The Royal Opera last revived its production of Gounod’s Roméo et Juliette ten years ago, with what were then known as the lovebirds, Gheorghiu and Alagna, who imparted their own kind of glamour to the work.
The Royal Opera last revived its production of Gounod’s Roméo et Juliette ten years ago, with what were then known as the lovebirds, Gheorghiu and Alagna, who imparted their own kind of glamour to the work. Nicolas Joël’s production badly needs some pepping up, since it is a desperately static and staid affair, as revived by Stephen Barlow, with some hyperactive running around on the part of the principals, while the chorus remain rooted to whichever spot they are on.

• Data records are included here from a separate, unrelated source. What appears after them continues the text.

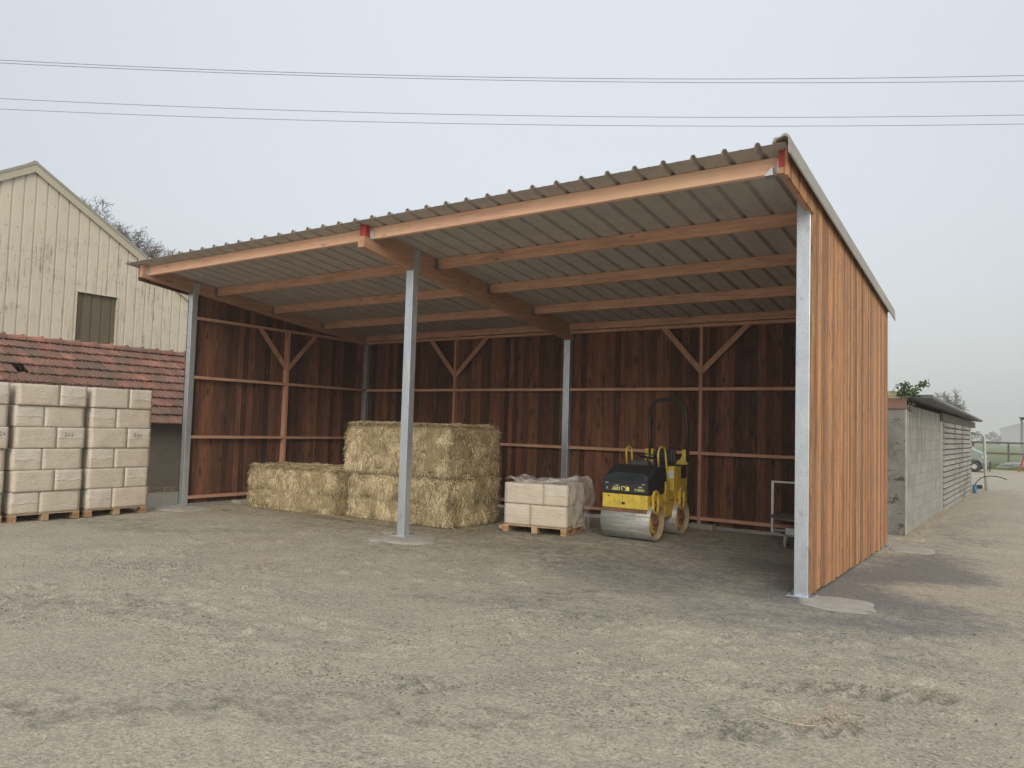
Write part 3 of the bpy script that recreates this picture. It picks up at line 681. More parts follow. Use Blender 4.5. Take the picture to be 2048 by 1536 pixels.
# half load inside the shed
pl = make_pallet((6.757, 2.40, .0), .93, 1.10, 'wooden pallet under the short load of packs inside the shed', rz_=.19 + PI / 2)
ld = thing('wrapped_load', 'short load of cream packs with torn film on a pallet inside the shed', 'wrapped packs', (6.757, 2.41, .12), .19)
for k, (xa, xb, za, zb_, hf) in enumerate(((-.545, -.10, .0, .335, True), (-.0985, .535, .0, .335, False), (-.55, .13, .337, .675, False), (.1315, .54, .337, .675, True))):
    pack(ld, xa, xb, -.45, .42, za, zb_, 200 + k, hf)
def crumple():
    """loose torn film: a crumpled sheet over the top, hanging down the right side"""
    me = bpy.data.meshes.new('loose_film'); nu, nv = 46, 40; V = []; F = []
    for i in range(nu):
        for j in range(nv):
            u = i / (nu - 1); v = j / (nv - 1); y = -.47 + v * .98
            s = u * 2.0
            if s < 1.14: x = -.57 + s; z = .668
            else:
                dd = s - 1.14; x = .565 + .07 * math.sin(min(dd * 5, PI)) * (.1 + .9 * v); z = .70 - dd * (.75 + .25 * v)
            q = Vector((x, y, z)); nz = mnoise.noise_vector(q * 5) * .075 + mnoise.noise_vector(q * 14) * .014
            z2 = z + (abs(nz.z) * 1.4 + .01 + .07 * math.exp(-((x - .45) / .25) ** 2) * (.4 + .6 * v) + .05 * math.exp(-((x + .5) / .12) ** 2)) if s < 1.14 else z + nz.z
            V.append((x + nz.x * (.3 if s < 1.14 else .7) + (.03 if s >= 1.14 else 0), y + nz.y * .3, z2))
    for i in range(nu - 1):
        for j in range(nv - 1): a = i * nv + j; F.append((a, a + nv, a + nv + 1, a + 1))
    me.from_pydata(V, [], F); me.polygons.foreach_set('use_smooth', [True] * len(F))
    me.materials.append(mat('clear_film', (.95, .93, .93), .13, var=.05, spec=.9, alpha=.30, bump=.6, bs=18))
    o = bpy.data.objects.new('loose_film', me); COL.objects.link(o); o.parent = ld
crumple()
mb = MB(); M4 = Matrix.Translation((6.24, 1.93, .05)) @ Matrix.Rotation(.5, 4, 'Z') @ Matrix.Rotation(.45, 4, 'Y')
mb.box(-.06, .06, -.045, .045, -.03, .03, M4); b = build('wood_offcut', mb, Mpal, bevel=.004); tagd(b, 'small tilted wooden block at the left foot of the short pallet', 'wood block')

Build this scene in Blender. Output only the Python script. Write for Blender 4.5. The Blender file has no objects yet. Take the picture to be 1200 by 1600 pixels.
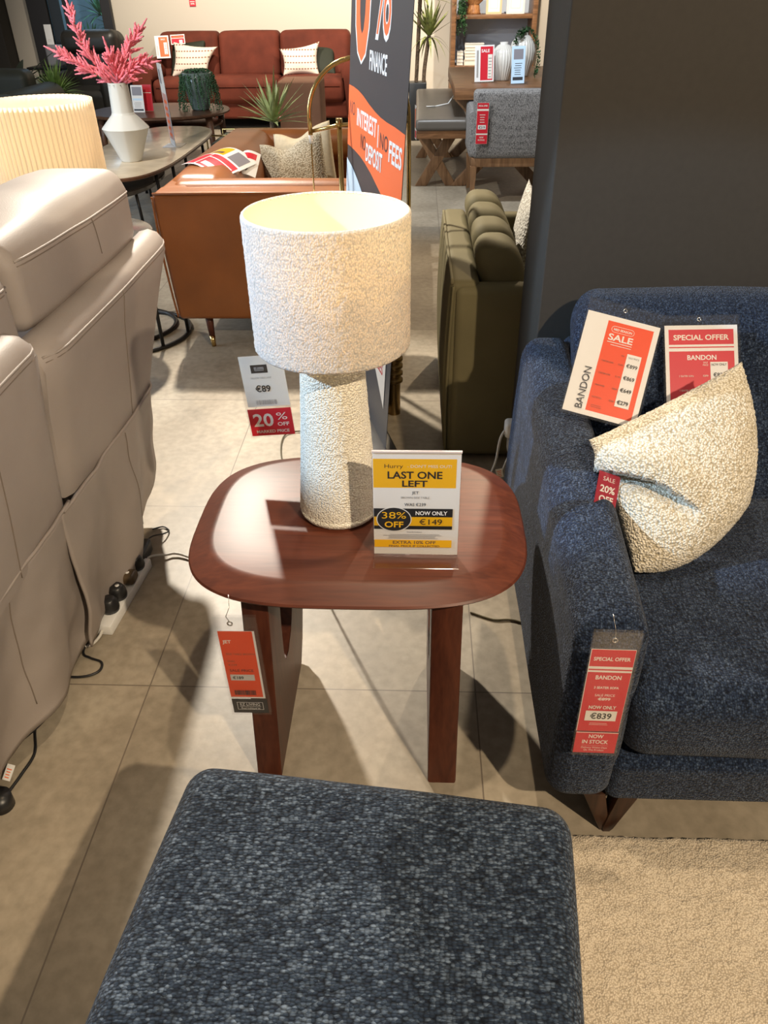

With the drab ‘medieval’ sets and gesturings of the kind that brought operatic direction into seemingly irreparable disrepute, they do nothing to give the illusion that time is passing at a tolerable rate, and the almost four hours of the opera seemed like a ghastly glimpse of eternity. That despite the energetic, rhythmically alert conducting of Daniel Oren, an admirable conductor whom we should hear much more of than we do. His conducting of 19th-century Italian operas has always seemed remarkable for his immersion in the idiom of each composer, and that was just as true of Gounod, whose limited orchestral palette is employed to express anticipations, the brief raptures of snatched meetings and the agonies of parting, with moderate success; Oren persuaded the orchestra to indulge in some luscious portamenti, and the strings in particular had a full-bodied warmth. But Tchaikovsky conveys all that infinitely more powerfully in 20 minutes in his great Overture, and adds far more thrilling fight music into the bargain.
Gounod seems to have been preoccupied with tasteful restraint to a comically extreme degree.